__To do__. Write out the complete material exactly as it stands.

Rows from a 3D scene dataset

-----

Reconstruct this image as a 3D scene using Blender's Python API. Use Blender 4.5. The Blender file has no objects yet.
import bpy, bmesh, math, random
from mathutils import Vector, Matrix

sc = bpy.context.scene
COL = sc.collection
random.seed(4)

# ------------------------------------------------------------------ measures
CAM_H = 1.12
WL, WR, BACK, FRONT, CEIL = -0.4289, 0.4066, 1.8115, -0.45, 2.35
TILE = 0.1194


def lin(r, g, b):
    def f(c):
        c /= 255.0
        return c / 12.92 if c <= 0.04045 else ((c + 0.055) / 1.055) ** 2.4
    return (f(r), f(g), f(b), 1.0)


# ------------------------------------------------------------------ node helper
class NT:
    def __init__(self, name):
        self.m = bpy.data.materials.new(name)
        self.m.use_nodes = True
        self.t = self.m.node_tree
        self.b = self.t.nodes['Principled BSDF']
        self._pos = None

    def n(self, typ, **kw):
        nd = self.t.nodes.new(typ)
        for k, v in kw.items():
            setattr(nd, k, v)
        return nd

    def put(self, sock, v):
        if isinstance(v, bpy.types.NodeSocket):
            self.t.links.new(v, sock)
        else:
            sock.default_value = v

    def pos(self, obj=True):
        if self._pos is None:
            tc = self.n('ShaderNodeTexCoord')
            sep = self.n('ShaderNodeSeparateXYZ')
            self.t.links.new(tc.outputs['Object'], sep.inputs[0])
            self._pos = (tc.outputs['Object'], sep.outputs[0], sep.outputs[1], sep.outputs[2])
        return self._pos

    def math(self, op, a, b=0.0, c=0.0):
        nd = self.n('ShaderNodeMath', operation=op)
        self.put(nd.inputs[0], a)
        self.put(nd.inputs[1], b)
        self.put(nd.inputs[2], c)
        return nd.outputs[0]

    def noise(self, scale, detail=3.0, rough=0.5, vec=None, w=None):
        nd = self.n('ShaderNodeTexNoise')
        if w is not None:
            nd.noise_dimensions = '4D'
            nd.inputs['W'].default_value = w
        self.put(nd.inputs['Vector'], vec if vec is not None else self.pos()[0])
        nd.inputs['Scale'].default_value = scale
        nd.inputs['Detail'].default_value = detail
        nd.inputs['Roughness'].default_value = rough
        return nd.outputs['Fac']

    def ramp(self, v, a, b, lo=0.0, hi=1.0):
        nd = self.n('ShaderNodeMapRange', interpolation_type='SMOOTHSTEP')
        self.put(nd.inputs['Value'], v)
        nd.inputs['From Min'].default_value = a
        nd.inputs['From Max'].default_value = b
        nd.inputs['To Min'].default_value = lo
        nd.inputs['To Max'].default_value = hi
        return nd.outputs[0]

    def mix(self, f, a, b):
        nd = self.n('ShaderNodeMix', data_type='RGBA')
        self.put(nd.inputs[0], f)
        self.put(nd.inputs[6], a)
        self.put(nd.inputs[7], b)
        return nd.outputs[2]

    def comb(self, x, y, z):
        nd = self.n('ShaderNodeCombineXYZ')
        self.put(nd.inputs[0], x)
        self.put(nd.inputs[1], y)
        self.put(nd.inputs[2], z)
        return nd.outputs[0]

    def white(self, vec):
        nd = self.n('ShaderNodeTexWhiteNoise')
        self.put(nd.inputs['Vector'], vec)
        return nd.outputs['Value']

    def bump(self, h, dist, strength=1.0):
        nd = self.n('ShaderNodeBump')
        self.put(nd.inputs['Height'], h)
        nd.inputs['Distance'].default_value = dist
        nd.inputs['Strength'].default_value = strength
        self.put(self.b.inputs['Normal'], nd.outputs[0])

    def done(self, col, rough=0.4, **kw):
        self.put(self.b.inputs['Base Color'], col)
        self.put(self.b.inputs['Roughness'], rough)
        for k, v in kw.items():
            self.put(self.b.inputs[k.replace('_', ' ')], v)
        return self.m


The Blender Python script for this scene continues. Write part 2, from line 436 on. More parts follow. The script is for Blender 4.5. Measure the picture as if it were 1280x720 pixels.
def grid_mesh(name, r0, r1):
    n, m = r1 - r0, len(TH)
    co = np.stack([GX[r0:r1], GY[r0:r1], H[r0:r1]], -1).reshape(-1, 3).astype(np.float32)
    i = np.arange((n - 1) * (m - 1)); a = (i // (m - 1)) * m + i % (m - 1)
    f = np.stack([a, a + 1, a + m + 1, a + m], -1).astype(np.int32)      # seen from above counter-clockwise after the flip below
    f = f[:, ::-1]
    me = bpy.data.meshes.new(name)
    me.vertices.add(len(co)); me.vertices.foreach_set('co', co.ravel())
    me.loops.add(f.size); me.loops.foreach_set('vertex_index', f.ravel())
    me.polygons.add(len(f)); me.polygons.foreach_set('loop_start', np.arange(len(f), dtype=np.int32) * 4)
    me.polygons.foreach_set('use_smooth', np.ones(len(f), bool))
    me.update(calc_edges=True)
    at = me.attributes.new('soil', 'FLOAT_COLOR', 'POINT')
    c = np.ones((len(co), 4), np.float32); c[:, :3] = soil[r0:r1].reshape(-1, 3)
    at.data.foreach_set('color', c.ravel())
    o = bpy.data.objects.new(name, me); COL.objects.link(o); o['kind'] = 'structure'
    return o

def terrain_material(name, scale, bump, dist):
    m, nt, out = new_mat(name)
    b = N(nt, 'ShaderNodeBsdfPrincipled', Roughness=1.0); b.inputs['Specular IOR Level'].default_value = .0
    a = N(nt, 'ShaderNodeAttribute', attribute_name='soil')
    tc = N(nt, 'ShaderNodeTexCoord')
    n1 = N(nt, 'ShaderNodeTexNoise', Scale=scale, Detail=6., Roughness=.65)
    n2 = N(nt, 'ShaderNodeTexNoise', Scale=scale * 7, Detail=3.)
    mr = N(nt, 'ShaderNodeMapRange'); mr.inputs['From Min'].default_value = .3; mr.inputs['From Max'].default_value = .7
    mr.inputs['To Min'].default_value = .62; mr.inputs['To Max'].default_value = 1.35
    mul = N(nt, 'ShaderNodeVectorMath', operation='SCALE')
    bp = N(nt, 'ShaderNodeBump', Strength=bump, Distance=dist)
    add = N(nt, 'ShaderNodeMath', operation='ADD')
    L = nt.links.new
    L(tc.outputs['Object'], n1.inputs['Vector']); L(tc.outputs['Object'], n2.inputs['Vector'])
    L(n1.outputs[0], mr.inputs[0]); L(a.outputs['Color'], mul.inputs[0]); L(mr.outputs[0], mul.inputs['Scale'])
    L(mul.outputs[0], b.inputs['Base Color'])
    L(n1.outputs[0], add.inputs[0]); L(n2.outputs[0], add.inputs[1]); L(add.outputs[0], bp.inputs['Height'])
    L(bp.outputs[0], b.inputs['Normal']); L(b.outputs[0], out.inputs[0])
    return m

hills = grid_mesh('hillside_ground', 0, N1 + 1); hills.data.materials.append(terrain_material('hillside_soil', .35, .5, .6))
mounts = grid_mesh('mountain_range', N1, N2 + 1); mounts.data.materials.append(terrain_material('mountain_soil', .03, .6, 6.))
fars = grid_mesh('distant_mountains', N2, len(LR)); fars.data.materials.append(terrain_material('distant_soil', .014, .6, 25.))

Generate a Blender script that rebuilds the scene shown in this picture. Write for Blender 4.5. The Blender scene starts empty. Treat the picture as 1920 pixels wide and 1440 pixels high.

-----

__Completed task__.
Reconstruct this image as a 3D scene using Blender's Python API. Use Blender 4.5. The Blender file has no objects yet.
import bpy, bmesh, math, random
from mathutils import Vector, Matrix

sc = bpy.context.scene
COL = sc.collection
random.seed(4)

# ------------------------------------------------------------------ measures
CAM_H = 1.12
WL, WR, BACK, FRONT, CEIL = -0.4289, 0.4066, 1.8115, -0.45, 2.35
TILE = 0.1194


def lin(r, g, b):
    def f(c):
        c /= 255.0
        return c / 12.92 if c <= 0.04045 else ((c + 0.055) / 1.055) ** 2.4
    return (f(r), f(g), f(b), 1.0)


# ------------------------------------------------------------------ node helper
class NT:
    def __init__(self, name):
        self.m = bpy.data.materials.new(name)
        self.m.use_nodes = True
        self.t = self.m.node_tree
        self.b = self.t.nodes['Principled BSDF']
        self._pos = None

    def n(self, typ, **kw):
        nd = self.t.nodes.new(typ)
        for k, v in kw.items():
            setattr(nd, k, v)
        return nd

    def put(self, sock, v):
        if isinstance(v, bpy.types.NodeSocket):
            self.t.links.new(v, sock)
        else:
            sock.default_value = v

    def pos(self, obj=True):
        if self._pos is None:
            tc = self.n('ShaderNodeTexCoord')
            sep = self.n('ShaderNodeSeparateXYZ')
            self.t.links.new(tc.outputs['Object'], sep.inputs[0])
            self._pos = (tc.outputs['Object'], sep.outputs[0], sep.outputs[1], sep.outputs[2])
        return self._pos

    def math(self, op, a, b=0.0, c=0.0):
        nd = self.n('ShaderNodeMath', operation=op)
        self.put(nd.inputs[0], a)
        self.put(nd.inputs[1], b)
        self.put(nd.inputs[2], c)
        return nd.outputs[0]

    def noise(self, scale, detail=3.0, rough=0.5, vec=None, w=None):
        nd = self.n('ShaderNodeTexNoise')
        if w is not None:
            nd.noise_dimensions = '4D'
            nd.inputs['W'].default_value = w
        self.put(nd.inputs['Vector'], vec if vec is not None else self.pos()[0])
        nd.inputs['Scale'].default_value = scale
        nd.inputs['Detail'].default_value = detail
        nd.inputs['Roughness'].default_value = rough
        return nd.outputs['Fac']

    def ramp(self, v, a, b, lo=0.0, hi=1.0):
        nd = self.n('ShaderNodeMapRange', interpolation_type='SMOOTHSTEP')
        self.put(nd.inputs['Value'], v)
        nd.inputs['From Min'].default_value = a
        nd.inputs['From Max'].default_value = b
        nd.inputs['To Min'].default_value = lo
        nd.inputs['To Max'].default_value = hi
        return nd.outputs[0]

    def mix(self, f, a, b):
        nd = self.n('ShaderNodeMix', data_type='RGBA')
        self.put(nd.inputs[0], f)
        self.put(nd.inputs[6], a)
        self.put(nd.inputs[7], b)
        return nd.outputs[2]

    def comb(self, x, y, z):
        nd = self.n('ShaderNodeCombineXYZ')
        self.put(nd.inputs[0], x)
        self.put(nd.inputs[1], y)
        self.put(nd.inputs[2], z)
        return nd.outputs[0]

    def white(self, vec):
        nd = self.n('ShaderNodeTexWhiteNoise')
        self.put(nd.inputs['Vector'], vec)
        return nd.outputs['Value']

    def bump(self, h, dist, strength=1.0):
        nd = self.n('ShaderNodeBump')
        self.put(nd.inputs['Height'], h)
        nd.inputs['Distance'].default_value = dist
        nd.inputs['Strength'].default_value = strength
        self.put(self.b.inputs['Normal'], nd.outputs[0])

    def done(self, col, rough=0.4, **kw):
        self.put(self.b.inputs['Base Color'], col)
        self.put(self.b.inputs['Roughness'], rough)
        for k, v in kw.items():
            self.put(self.b.inputs[k.replace('_', ' ')], v)
        return self.m


The Blender Python script for this scene continues. Write part 2, from line 436 on. More parts follow. The script is for Blender 4.5. Measure the picture as if it were 1280x720 pixels.
def grid_mesh(name, r0, r1):
    n, m = r1 - r0, len(TH)
    co = np.stack([GX[r0:r1], GY[r0:r1], H[r0:r1]], -1).reshape(-1, 3).astype(np.float32)
    i = np.arange((n - 1) * (m - 1)); a = (i // (m - 1)) * m + i % (m - 1)
    f = np.stack([a, a + 1, a + m + 1, a + m], -1).astype(np.int32)      # seen from above counter-clockwise after the flip below
    f = f[:, ::-1]
    me = bpy.data.meshes.new(name)
    me.vertices.add(len(co)); me.vertices.foreach_set('co', co.ravel())
    me.loops.add(f.size); me.loops.foreach_set('vertex_index', f.ravel())
    me.polygons.add(len(f)); me.polygons.foreach_set('loop_start', np.arange(len(f), dtype=np.int32) * 4)
    me.polygons.foreach_set('use_smooth', np.ones(len(f), bool))
    me.update(calc_edges=True)
    at = me.attributes.new('soil', 'FLOAT_COLOR', 'POINT')
    c = np.ones((len(co), 4), np.float32); c[:, :3] = soil[r0:r1].reshape(-1, 3)
    at.data.foreach_set('color', c.ravel())
    o = bpy.data.objects.new(name, me); COL.objects.link(o); o['kind'] = 'structure'
    return o

def terrain_material(name, scale, bump, dist):
    m, nt, out = new_mat(name)
    b = N(nt, 'ShaderNodeBsdfPrincipled', Roughness=1.0); b.inputs['Specular IOR Level'].default_value = .0
    a = N(nt, 'ShaderNodeAttribute', attribute_name='soil')
    tc = N(nt, 'ShaderNodeTexCoord')
    n1 = N(nt, 'ShaderNodeTexNoise', Scale=scale, Detail=6., Roughness=.65)
    n2 = N(nt, 'ShaderNodeTexNoise', Scale=scale * 7, Detail=3.)
    mr = N(nt, 'ShaderNodeMapRange'); mr.inputs['From Min'].default_value = .3; mr.inputs['From Max'].default_value = .7
    mr.inputs['To Min'].default_value = .62; mr.inputs['To Max'].default_value = 1.35
    mul = N(nt, 'ShaderNodeVectorMath', operation='SCALE')
    bp = N(nt, 'ShaderNodeBump', Strength=bump, Distance=dist)
    add = N(nt, 'ShaderNodeMath', operation='ADD')
    L = nt.links.new
    L(tc.outputs['Object'], n1.inputs['Vector']); L(tc.outputs['Object'], n2.inputs['Vector'])
    L(n1.outputs[0], mr.inputs[0]); L(a.outputs['Color'], mul.inputs[0]); L(mr.outputs[0], mul.inputs['Scale'])
    L(mul.outputs[0], b.inputs['Base Color'])
    L(n1.outputs[0], add.inputs[0]); L(n2.outputs[0], add.inputs[1]); L(add.outputs[0], bp.inputs['Height'])
    L(bp.outputs[0], b.inputs['Normal']); L(b.outputs[0], out.inputs[0])
    return m

hills = grid_mesh('hillside_ground', 0, N1 + 1); hills.data.materials.append(terrain_material('hillside_soil', .35, .5, .6))
mounts = grid_mesh('mountain_range', N1, N2 + 1); mounts.data.materials.append(terrain_material('mountain_soil', .03, .6, 6.))
fars = grid_mesh('distant_mountains', N2, len(LR)); fars.data.materials.append(terrain_material('distant_soil', .014, .6, 25.))

Generate a Blender script that rebuilds the scene shown in this picture. Write for Blender 4.5. The Blender scene starts empty. Treat the picture as 1920 pixels wide and 1440 pixels high.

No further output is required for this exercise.